Current crop:  July futures contract closed at $5.97 a bushel, down 12 ½ cents a bushel since Friday. Technical indicators have a strong sell bias. Support is at $5.86 a bushel with resistance at $6.09 a bushel. Weekly exports were within expectations at 20.2 million bushels (8.1 million bushels for 2011/12 and 12.1 million bushels for 2012/13). Overall, 63% of the winter wheat crop has headed compared to 54% last week, 39% last year and the five year average of 34%. Winter wheat conditions as of May 6 were 63% good to excellent compared to 64% last week, and 33% last year. Poor to very poor conditions are estimated at 12% compared to 10% last week and 42% last year. Projections for 2011/12 marketing year which ends on May 31 for wheat are for ending stocks of 768 million bushels, 25 million bushels lower than last month and 13 million bushels lower than the average trade guess. Exports accounted for the change as they were raised 25 million bushels. The stocks to use ratio is estimated at 34.7%. World ending stocks are projected at 7.239 billion bushels, down 34 million bushels from April. USDA new crop projections estimate ending stocks at 735 million bushels compared to the average pre-report guess of 805 million bushels. Production and total supplies are both projected higher than the previous year with demand forecast to increase 8.3% from the 2011/12 marketing year. Stocks to use are expected to drop to 30.7% with a season average price of $5.50 to $6.70 a bushel. Global stocks are expected to decrease 327 million bushels to 6.912 billion bushels.  I am priced 20% on the current crop and would target any rallies to the $6.50 range as a point to price more. . With harvest right around the corner and wheat looking like it has reached a bottom, if price targets aren’t met I would consider selling the remainder at harvest or possibly storing some depending on the deferred contracts basis and cash flow needs.  A $6.00 Put option would cost 27 cents and set a $5.73 futures floor. This option expires on June 22. 

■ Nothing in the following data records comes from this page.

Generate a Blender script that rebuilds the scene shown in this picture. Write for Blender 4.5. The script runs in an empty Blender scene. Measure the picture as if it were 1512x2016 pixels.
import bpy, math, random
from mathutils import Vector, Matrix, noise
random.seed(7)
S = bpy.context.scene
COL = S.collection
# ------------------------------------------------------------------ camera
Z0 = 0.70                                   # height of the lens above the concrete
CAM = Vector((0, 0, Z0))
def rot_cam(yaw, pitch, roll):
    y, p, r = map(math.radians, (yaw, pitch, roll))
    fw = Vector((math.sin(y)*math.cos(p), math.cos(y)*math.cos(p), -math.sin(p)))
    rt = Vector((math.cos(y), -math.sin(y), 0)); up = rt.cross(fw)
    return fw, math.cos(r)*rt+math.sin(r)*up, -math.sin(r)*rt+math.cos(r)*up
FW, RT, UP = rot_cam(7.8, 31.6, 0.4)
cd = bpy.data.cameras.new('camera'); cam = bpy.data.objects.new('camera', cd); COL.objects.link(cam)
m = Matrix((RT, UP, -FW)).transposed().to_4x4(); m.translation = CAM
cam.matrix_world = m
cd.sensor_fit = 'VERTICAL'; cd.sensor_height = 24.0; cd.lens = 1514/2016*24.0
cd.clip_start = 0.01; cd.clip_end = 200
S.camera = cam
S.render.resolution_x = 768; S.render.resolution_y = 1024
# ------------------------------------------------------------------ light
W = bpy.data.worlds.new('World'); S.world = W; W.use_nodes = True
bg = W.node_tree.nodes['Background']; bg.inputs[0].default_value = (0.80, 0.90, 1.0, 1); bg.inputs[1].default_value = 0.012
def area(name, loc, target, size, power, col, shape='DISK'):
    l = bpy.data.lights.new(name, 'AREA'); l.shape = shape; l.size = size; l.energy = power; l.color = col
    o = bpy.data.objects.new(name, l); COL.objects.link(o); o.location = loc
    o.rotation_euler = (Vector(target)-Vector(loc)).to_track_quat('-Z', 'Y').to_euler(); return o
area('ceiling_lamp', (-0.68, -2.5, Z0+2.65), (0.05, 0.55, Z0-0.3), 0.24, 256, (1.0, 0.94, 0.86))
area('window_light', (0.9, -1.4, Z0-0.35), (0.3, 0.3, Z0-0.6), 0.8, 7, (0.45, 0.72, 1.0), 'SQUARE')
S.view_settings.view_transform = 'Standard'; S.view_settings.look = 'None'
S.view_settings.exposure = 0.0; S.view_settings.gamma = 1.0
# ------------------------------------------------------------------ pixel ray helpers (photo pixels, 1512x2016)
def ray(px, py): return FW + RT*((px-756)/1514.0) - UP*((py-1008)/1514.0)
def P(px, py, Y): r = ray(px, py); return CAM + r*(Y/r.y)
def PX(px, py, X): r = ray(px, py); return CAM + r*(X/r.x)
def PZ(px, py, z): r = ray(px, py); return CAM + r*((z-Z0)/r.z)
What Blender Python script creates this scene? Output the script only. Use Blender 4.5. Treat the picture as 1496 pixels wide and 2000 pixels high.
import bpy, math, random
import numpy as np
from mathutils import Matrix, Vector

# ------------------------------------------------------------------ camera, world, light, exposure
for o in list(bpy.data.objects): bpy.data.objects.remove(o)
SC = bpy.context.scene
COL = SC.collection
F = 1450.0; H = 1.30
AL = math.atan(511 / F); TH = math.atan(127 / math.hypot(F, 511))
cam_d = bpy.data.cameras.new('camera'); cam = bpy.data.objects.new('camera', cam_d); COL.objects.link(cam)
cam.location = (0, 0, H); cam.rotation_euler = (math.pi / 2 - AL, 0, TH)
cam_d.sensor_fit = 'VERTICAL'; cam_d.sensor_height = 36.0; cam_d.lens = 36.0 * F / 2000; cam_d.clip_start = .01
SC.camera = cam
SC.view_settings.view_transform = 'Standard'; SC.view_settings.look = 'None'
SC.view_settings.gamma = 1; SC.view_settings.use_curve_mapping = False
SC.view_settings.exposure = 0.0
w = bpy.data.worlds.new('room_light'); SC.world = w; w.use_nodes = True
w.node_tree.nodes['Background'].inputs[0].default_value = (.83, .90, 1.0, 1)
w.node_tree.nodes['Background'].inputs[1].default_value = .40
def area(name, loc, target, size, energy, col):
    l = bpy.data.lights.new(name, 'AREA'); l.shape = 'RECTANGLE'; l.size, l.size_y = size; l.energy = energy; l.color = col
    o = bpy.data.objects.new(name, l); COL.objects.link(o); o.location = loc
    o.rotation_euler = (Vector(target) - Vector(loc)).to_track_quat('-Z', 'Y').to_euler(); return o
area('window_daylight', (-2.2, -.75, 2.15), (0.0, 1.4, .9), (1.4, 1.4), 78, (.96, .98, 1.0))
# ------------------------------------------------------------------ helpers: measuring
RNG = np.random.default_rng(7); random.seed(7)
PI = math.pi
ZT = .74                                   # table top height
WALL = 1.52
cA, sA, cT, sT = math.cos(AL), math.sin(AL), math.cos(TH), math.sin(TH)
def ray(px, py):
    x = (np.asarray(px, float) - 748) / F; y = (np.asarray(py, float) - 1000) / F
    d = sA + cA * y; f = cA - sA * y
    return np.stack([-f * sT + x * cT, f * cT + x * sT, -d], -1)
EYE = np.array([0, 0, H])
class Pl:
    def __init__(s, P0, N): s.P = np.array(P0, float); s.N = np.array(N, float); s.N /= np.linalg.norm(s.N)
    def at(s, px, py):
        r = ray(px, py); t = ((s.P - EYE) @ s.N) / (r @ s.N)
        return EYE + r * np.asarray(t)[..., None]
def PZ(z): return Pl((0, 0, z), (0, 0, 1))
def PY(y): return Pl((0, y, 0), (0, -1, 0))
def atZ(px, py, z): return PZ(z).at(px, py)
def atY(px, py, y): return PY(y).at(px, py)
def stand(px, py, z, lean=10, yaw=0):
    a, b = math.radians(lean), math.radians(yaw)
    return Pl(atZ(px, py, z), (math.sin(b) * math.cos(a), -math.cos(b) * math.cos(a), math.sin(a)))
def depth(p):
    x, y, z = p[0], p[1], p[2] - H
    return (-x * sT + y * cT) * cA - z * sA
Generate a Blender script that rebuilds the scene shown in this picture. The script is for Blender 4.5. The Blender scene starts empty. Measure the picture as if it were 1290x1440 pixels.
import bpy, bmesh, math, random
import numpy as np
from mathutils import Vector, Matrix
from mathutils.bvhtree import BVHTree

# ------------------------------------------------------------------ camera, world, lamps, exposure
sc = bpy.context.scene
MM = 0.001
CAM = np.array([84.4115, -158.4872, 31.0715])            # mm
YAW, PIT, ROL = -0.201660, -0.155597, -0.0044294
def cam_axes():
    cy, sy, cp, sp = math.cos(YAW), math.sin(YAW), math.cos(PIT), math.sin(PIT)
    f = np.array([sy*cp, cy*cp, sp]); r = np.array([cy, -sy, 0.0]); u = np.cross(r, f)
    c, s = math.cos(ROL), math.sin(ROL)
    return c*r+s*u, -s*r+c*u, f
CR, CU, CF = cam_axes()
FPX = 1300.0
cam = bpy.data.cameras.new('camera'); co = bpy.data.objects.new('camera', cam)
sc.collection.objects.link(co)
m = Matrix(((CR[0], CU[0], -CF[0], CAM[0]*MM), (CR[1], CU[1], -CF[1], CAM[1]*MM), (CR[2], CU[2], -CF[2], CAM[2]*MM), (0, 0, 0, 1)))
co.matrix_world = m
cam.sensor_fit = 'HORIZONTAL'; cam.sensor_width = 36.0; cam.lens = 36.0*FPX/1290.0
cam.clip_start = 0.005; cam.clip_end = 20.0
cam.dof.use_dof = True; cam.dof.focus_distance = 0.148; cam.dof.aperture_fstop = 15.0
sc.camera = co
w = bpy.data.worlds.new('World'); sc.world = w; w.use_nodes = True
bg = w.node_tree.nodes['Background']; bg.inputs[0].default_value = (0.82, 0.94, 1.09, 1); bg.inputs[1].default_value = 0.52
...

Deferred: December wheat closed at $6.35 ½ a bushel, down 12 ½ cents since last week. Technical indicators have a strong sell bias. Support is at $6.24 a bushel with resistance at $6.48 a bushel.  Spring wheat planted is at 84% compared to 74% last week, 19% last year and the five year average of 49%. Spring wheat emergence is 47% compared to 30% last week, 5% last year and the five year average of 17%.